Word’s out that Peter Darbee, the Chief Executive Officer of Pacific Gas & Electric Corporation, is stepping down. Darbee’s departure comes amid a federal investigation into the deadly San Bruno pipeline explosion, which resulted in tragic loss of life, devastated an entire neighborhood, and served to highlight safety issues with the utility’s vast network of underground gas transmission pipelines.
Longtime energy industry observer John Geesman, who blogged about PG&E’s bid to eliminate community choice aggregation last year with the statewide ballot initiative Proposition 16, offered some rather interesting insights on Darbee in a series of posts last year. In one titled, “How Much of the Goldman Sach’s Kool-Aid did PG&E’s Peter Darbee Drink?”, he reflected on Darbee’s past experience on Wall Street: “Peter Darbee has been CEO of PG&E Corporation since 2005. He was an investment banker at Goldman Sachs from 1989 to 1994.”

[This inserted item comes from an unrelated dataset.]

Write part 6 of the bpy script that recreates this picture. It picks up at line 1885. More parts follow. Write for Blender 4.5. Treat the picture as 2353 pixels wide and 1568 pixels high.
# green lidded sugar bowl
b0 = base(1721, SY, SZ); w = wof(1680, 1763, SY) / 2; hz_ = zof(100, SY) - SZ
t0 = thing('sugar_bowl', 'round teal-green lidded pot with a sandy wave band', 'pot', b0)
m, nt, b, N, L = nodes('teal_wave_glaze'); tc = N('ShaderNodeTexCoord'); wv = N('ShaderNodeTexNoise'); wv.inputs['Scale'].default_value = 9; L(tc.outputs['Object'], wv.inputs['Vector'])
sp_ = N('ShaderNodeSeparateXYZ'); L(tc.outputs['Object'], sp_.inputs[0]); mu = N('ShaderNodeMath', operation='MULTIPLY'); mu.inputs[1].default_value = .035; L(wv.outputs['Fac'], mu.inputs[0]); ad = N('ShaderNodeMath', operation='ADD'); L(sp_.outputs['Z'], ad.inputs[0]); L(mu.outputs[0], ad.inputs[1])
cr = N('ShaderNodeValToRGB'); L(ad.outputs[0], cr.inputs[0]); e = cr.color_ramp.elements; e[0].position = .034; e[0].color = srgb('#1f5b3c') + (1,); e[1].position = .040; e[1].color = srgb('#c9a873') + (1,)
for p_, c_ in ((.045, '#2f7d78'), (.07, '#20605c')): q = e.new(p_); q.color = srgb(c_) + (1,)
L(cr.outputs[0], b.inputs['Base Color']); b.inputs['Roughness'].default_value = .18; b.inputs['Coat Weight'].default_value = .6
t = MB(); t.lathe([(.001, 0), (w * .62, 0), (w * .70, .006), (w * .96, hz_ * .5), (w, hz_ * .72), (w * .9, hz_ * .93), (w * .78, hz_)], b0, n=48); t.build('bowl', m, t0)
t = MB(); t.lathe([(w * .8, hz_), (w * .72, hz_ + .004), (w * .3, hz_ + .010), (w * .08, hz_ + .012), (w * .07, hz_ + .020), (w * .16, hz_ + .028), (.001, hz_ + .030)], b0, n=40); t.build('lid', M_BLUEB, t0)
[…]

Darbee was one highly paid CEO. Geesman pointed out that he “massaged PG&E’s internal system to produce a $10.6 million gusher for himself in 2009 — that’s 74 percent above the median for large utility CEOs measured in the Wall Street Journal’s annual compensation survey.”
Prop. 16 went down in flames, of course, after a majority of voters from PG&E’s service territory rejected it (Darbee had this to say for himself in the aftermath). Yet that entire debacle was soon forgotten once the tragic Sept. 9, 2010 pipeline explosion occurred.
Michael Peevey, president of the California Public Utilities Commission, issued this statement soon after Darbee’s resignation announcement: “The CPUC today learned of the resignation of Mr. Darbee from PG&E Corp. While obviously the company under his leadership has been responsible for several poor and consequential decisions, Mr. Darbee’s commitment to PG&E and its constituents is unquestioned. As PG&E’s Board of Directors recruits a successor, the CPUC urges the company to return to its roots by hiring the most technically competent person; someone with a long-standing history of performance in the energy industry.”
The Chronicle’s reporting that Darbee’s retirement package will total $34.7 million.
When former PG&E Senior Vice President Nancy McFadden resigned at the end of last year, she was awarded a severance payment of $1,040,400, plus an undisclosed payout in stocks. McFadden was the architect behind Prop. 16, and she wasn’t unemployed for long. In January, she was appointed to serve as Gov. Jerry Brown’s Executive Secretary for Legislation, Appointments and Policy in the Office of the Governor. That job pays $175,000 per year.
This post has been updated from an earlier version.